MATERIAL FOR THIS TASK:
········

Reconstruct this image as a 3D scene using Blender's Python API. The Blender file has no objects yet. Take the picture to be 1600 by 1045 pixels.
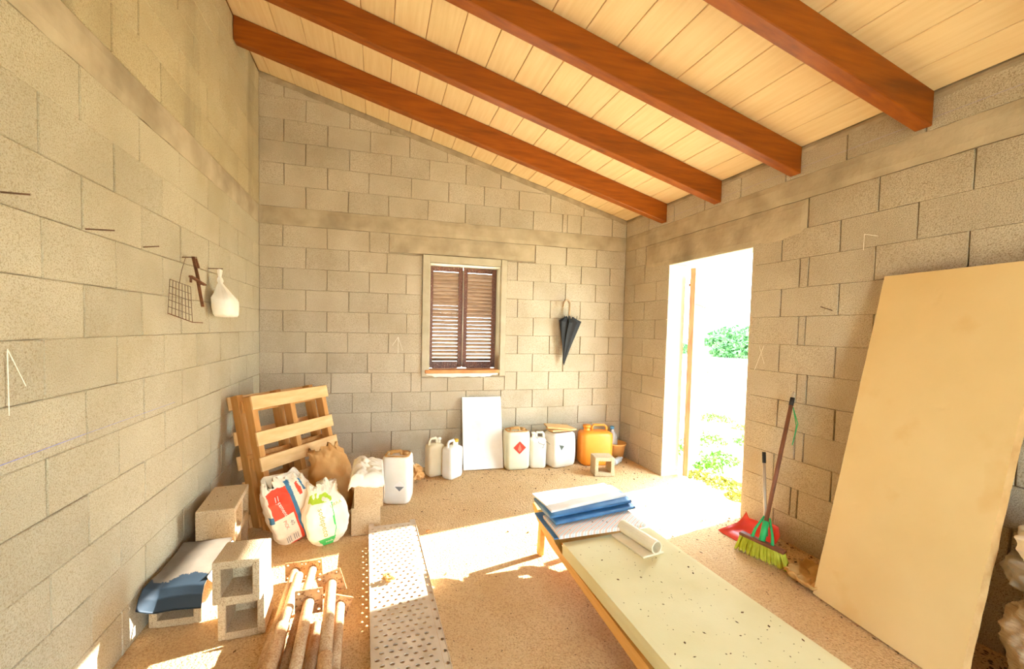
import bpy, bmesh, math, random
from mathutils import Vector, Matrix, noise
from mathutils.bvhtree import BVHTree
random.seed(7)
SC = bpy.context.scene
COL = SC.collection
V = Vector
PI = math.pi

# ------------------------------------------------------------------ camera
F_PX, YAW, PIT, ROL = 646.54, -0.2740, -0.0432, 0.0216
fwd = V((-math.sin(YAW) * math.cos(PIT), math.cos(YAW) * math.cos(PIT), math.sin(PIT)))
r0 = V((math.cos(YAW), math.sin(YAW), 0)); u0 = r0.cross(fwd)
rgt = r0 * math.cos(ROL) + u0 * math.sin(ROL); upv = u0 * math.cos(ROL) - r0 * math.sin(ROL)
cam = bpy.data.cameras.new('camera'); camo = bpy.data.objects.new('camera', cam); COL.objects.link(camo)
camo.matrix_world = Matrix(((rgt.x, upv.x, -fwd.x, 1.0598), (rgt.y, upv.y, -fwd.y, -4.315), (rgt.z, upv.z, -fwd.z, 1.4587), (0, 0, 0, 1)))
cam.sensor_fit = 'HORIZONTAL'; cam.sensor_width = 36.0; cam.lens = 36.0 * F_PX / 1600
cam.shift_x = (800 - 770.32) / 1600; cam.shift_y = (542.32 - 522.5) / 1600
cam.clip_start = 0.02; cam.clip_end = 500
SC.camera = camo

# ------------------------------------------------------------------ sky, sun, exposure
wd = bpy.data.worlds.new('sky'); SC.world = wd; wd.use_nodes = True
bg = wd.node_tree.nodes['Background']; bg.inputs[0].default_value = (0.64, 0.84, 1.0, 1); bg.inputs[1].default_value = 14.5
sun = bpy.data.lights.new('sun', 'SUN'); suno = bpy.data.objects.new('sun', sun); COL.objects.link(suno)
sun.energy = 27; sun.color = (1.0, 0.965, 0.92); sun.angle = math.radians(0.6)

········

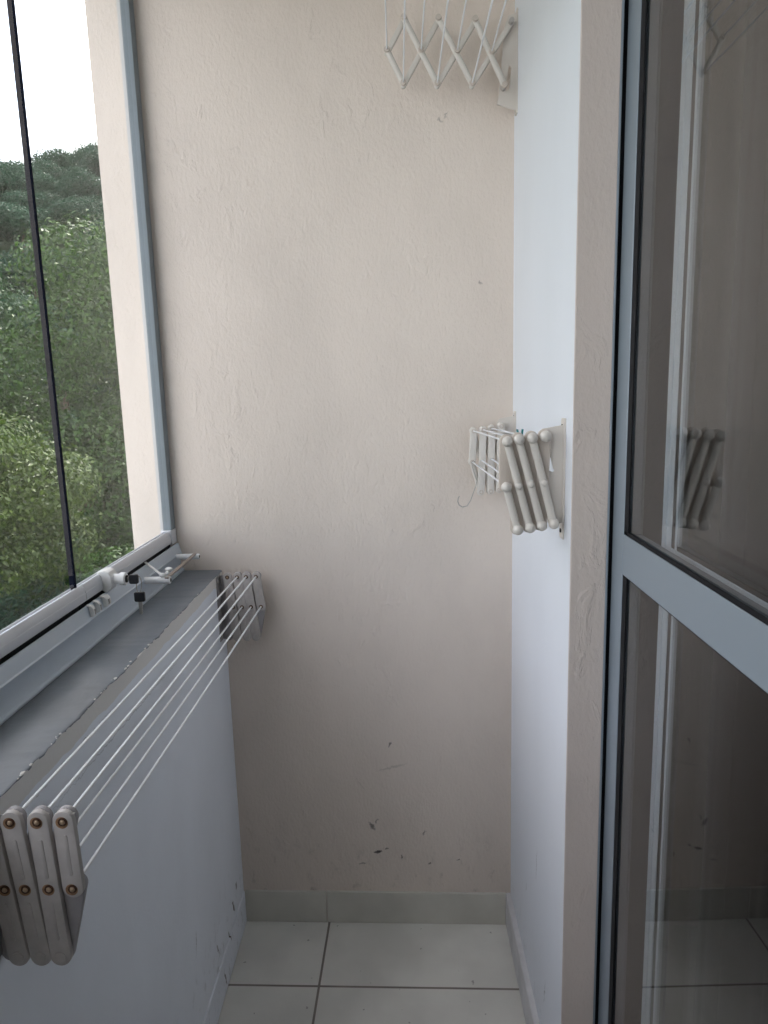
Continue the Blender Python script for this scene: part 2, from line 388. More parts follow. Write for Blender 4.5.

········

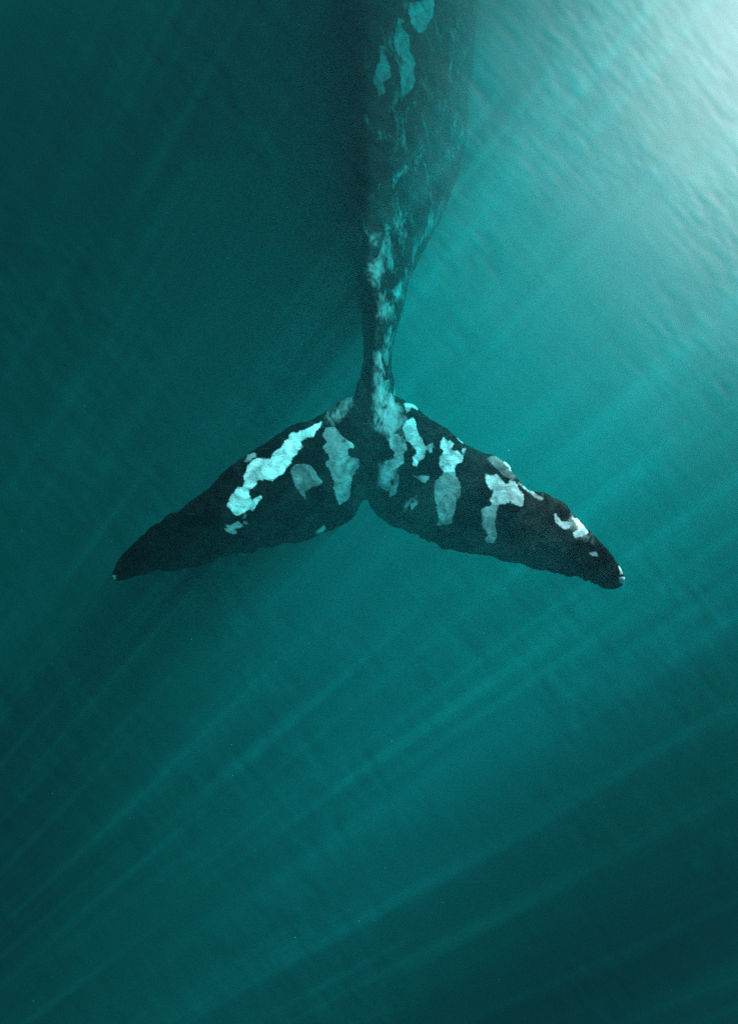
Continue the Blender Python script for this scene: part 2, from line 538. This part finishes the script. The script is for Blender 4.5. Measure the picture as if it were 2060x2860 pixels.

········

Take the lines above starting at the one containing "Reconstruct this image" and ending at the one containing "PI = math.pi", and print them again exactly, without pictures.

SOLUTION FOR THIS PROBLEM:
Reconstruct this image as a 3D scene using Blender's Python API. The Blender file has no objects yet. Take the picture to be 1600 by 1045 pixels.
import bpy, bmesh, math, random
from mathutils import Vector, Matrix, noise
from mathutils.bvhtree import BVHTree
random.seed(7)
SC = bpy.context.scene
COL = SC.collection
V = Vector
PI = math.pi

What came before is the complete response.